In support of prisoners and prison justice activism in Canada
Guantanamo North Opens, Holding Four Security Certificate Prisoners

Canada opens new prison facility for security suspects
April 24, 2006
CBC News

Canada's newest prison facility welcomed its first new inmates on Monday - all of them suspected militants.

Its critics call it "Guantanamo north." In reality it is a brand-new facility on the grounds of Millhaven Penitentiary in Bath, near Kingston, Ont., and it is designed to house suspects being held under Canada's new security certificates.

On Monday, Mohamed Harkat, an Algerian Canadian who was being held in Ottawa, along with Egyptians Mohammad Mahjoub and Mahmoud Jaballah and Syrian Hassan Almrei, who were all in a Toronto jail, were moved to the new prison.

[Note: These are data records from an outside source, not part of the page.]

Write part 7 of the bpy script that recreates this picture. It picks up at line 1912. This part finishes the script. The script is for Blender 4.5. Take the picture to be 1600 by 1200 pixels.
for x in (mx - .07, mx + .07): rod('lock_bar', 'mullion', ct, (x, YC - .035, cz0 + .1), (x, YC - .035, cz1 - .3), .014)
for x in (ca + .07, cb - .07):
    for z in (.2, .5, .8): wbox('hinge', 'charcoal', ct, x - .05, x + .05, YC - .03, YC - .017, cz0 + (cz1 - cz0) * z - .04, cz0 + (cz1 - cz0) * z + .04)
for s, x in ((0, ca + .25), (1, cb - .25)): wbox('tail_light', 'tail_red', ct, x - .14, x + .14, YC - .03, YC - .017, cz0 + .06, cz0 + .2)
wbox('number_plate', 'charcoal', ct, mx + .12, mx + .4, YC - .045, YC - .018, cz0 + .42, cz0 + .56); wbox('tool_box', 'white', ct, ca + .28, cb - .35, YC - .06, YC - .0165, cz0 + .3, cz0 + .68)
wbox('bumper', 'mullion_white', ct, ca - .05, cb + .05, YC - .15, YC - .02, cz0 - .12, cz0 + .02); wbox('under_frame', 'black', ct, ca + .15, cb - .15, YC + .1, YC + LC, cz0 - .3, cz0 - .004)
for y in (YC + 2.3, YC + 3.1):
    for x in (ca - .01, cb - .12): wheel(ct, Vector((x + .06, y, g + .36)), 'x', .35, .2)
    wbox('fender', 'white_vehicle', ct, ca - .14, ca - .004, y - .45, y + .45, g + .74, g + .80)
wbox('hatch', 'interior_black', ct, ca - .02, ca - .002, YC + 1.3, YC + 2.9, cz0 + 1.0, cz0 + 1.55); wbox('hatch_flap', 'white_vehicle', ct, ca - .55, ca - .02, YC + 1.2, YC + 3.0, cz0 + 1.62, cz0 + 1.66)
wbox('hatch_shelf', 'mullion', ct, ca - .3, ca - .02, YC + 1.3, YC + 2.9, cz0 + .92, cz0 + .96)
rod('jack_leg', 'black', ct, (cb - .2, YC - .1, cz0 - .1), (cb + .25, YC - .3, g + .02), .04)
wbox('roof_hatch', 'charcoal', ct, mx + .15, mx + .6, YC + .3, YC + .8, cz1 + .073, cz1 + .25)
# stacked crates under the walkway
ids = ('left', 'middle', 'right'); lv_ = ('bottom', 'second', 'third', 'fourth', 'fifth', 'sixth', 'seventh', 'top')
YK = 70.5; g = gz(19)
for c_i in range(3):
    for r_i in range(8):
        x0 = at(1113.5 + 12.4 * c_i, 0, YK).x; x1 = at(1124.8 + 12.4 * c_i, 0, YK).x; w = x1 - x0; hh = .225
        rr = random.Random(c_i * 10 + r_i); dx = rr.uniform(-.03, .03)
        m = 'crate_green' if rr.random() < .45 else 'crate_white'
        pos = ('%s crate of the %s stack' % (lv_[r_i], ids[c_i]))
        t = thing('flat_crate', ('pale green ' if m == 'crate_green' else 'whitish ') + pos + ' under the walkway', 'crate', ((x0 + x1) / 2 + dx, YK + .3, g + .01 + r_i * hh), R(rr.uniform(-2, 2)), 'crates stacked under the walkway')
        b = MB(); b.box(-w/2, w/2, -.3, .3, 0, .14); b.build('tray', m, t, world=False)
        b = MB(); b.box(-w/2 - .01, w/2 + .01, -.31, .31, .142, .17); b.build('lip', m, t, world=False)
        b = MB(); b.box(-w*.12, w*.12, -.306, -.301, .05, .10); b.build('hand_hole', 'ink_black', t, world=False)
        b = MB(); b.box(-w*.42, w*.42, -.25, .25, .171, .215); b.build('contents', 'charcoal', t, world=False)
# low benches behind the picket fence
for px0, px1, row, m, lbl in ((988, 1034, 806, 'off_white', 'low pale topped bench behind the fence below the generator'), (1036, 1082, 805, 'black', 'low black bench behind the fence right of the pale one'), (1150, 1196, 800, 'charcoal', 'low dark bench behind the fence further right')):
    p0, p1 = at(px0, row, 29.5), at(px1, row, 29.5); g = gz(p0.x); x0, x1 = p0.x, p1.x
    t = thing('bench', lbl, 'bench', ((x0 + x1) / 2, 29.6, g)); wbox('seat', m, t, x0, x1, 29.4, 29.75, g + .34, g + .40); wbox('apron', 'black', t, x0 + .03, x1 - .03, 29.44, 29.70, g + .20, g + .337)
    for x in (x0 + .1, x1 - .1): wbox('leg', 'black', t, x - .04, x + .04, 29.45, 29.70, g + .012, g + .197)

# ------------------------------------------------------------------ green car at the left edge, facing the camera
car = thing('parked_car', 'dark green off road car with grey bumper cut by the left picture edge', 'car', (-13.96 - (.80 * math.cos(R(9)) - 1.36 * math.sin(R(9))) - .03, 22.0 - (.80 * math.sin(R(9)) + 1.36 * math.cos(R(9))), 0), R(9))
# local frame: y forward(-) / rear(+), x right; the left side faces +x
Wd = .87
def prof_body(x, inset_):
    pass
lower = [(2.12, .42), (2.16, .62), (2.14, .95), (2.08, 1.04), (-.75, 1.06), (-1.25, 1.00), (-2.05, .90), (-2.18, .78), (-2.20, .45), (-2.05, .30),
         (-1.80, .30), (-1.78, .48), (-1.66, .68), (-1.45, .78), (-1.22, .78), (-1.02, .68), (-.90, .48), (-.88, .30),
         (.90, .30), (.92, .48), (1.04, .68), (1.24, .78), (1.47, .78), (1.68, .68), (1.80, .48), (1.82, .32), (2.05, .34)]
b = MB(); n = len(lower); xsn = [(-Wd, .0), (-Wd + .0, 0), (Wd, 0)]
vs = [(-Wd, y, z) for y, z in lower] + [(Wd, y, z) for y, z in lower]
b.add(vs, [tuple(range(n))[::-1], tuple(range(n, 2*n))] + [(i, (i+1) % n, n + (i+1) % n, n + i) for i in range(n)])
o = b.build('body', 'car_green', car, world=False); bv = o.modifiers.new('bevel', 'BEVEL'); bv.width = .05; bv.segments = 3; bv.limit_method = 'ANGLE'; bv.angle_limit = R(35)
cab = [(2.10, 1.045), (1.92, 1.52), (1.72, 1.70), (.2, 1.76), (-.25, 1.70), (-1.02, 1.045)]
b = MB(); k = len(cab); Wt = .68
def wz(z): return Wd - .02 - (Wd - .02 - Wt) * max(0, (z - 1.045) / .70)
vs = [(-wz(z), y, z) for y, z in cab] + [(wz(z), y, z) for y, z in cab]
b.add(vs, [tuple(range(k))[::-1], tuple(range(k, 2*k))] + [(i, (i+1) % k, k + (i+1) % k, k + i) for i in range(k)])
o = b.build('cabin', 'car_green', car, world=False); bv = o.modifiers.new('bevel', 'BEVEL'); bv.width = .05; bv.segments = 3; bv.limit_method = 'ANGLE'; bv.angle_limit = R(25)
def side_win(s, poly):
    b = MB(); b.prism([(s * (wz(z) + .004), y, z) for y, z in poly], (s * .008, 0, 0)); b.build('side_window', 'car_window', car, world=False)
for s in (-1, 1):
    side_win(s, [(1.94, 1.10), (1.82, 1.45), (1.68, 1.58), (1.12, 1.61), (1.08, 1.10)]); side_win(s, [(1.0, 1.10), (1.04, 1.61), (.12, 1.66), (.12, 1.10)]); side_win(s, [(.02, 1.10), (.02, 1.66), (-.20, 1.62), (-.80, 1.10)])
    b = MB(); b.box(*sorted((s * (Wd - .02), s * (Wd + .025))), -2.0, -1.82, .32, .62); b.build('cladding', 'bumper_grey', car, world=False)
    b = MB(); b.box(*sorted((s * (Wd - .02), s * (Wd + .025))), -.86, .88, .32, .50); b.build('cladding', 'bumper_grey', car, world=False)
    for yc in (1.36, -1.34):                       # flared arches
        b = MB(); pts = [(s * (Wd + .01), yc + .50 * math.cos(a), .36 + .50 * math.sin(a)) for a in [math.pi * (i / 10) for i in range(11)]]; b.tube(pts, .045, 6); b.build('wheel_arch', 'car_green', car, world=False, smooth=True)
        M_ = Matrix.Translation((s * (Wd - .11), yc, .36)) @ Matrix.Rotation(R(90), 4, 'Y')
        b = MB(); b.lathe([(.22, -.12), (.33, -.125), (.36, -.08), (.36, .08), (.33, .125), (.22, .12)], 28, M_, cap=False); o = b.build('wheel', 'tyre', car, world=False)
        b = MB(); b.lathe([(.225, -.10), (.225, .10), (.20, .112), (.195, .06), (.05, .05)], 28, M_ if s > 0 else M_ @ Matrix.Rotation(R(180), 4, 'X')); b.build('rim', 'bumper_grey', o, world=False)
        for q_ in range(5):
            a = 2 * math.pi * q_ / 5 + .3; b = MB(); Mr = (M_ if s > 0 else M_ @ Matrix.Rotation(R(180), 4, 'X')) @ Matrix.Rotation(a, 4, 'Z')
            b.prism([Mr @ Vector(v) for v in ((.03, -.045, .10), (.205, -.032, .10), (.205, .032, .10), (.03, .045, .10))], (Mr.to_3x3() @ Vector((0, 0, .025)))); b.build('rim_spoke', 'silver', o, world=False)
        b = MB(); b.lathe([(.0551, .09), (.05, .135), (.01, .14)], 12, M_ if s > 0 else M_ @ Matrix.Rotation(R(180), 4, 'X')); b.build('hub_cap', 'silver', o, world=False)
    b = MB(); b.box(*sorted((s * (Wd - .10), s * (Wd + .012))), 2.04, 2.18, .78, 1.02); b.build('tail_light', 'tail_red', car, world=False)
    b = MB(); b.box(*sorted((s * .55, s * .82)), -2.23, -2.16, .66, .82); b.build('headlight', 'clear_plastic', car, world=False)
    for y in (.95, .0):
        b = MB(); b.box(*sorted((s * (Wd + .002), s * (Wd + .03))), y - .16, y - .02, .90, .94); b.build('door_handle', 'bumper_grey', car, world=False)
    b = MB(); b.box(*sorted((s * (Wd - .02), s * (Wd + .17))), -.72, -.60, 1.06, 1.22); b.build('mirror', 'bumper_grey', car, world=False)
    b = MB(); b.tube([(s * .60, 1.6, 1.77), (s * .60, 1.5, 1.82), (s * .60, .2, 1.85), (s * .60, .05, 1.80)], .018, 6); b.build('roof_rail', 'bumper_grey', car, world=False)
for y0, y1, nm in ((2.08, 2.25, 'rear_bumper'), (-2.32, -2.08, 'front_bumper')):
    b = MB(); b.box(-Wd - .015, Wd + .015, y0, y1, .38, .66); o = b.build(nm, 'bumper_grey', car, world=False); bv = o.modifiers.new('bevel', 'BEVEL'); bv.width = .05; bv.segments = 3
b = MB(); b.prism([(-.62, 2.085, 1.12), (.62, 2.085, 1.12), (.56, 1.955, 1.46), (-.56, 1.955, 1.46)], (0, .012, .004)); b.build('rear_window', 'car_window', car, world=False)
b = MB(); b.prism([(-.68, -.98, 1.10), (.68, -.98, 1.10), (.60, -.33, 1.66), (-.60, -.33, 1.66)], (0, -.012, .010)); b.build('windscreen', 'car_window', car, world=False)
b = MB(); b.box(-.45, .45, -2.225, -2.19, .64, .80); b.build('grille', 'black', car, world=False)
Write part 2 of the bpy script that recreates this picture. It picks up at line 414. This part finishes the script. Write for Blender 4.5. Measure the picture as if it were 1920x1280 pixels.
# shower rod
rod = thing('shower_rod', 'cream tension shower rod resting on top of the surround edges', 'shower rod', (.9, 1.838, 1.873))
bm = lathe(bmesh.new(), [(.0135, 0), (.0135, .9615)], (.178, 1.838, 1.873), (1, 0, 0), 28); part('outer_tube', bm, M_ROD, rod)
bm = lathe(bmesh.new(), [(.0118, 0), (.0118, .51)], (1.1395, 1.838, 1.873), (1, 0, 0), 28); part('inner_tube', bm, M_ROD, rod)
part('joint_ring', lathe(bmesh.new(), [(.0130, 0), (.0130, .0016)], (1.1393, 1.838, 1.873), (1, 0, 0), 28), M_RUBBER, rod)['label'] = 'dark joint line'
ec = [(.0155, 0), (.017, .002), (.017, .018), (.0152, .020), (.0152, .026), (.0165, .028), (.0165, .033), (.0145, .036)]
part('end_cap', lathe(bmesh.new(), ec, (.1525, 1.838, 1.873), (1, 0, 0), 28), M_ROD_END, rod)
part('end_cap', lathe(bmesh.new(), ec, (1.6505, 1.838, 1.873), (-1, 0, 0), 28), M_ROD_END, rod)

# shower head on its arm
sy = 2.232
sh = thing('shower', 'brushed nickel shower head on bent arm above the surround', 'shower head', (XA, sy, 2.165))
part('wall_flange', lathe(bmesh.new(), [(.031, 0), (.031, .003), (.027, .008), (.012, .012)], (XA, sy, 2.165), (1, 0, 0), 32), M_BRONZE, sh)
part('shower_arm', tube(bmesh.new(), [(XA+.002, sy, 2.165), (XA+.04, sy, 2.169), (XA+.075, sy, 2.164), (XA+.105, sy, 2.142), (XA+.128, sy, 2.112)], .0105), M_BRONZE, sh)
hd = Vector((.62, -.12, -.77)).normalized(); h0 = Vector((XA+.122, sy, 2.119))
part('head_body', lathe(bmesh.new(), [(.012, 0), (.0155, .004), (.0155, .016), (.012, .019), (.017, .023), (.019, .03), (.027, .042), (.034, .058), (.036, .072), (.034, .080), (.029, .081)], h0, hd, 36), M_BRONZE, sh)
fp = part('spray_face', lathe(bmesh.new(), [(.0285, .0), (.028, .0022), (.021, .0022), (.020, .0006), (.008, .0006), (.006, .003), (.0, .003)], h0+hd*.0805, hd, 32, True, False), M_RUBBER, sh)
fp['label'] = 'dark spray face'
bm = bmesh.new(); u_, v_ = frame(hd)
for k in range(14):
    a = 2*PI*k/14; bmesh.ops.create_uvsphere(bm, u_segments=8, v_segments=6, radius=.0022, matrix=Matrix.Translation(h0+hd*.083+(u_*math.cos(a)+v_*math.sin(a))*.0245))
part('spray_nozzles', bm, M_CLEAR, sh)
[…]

All the men are being detained under security certificates, which allow authorities to hold someone who isn't a Canadian citizen, under unusual conditions.

The men are suspected of having links to militant organizations, but they haven't been formally charged, and their lawyers can't see the evidence against them.

Canada's system of security certificates is controversial and the Supreme Court will hear arguments about whether they are constitutional later this spring.

But Canada's Border Services Agency, which enforces the security certificates, decided not to wait until the June hearings.

Amnesty International says it is concerned that the new facility means security certificates are here to stay.

"Clearly the fact that the government has decided to build this new institution suggests that they think security certificates in and of themselves are going to continue to be a permanent part of Canada's security measures," said Alex Neve, spokesman for the human rights organization.

Last week, Mohamed Harkat was told his transfer was imminent, but was not told when it would happen.

His wife said she got word that he was moved out at 10:30 a.m. on Monday, without notice.

"We are now in situation of not knowing how it is going to be for him there," said his lawyer Paul Copeland. "If he is in total isolation it is going to be very difficult for him."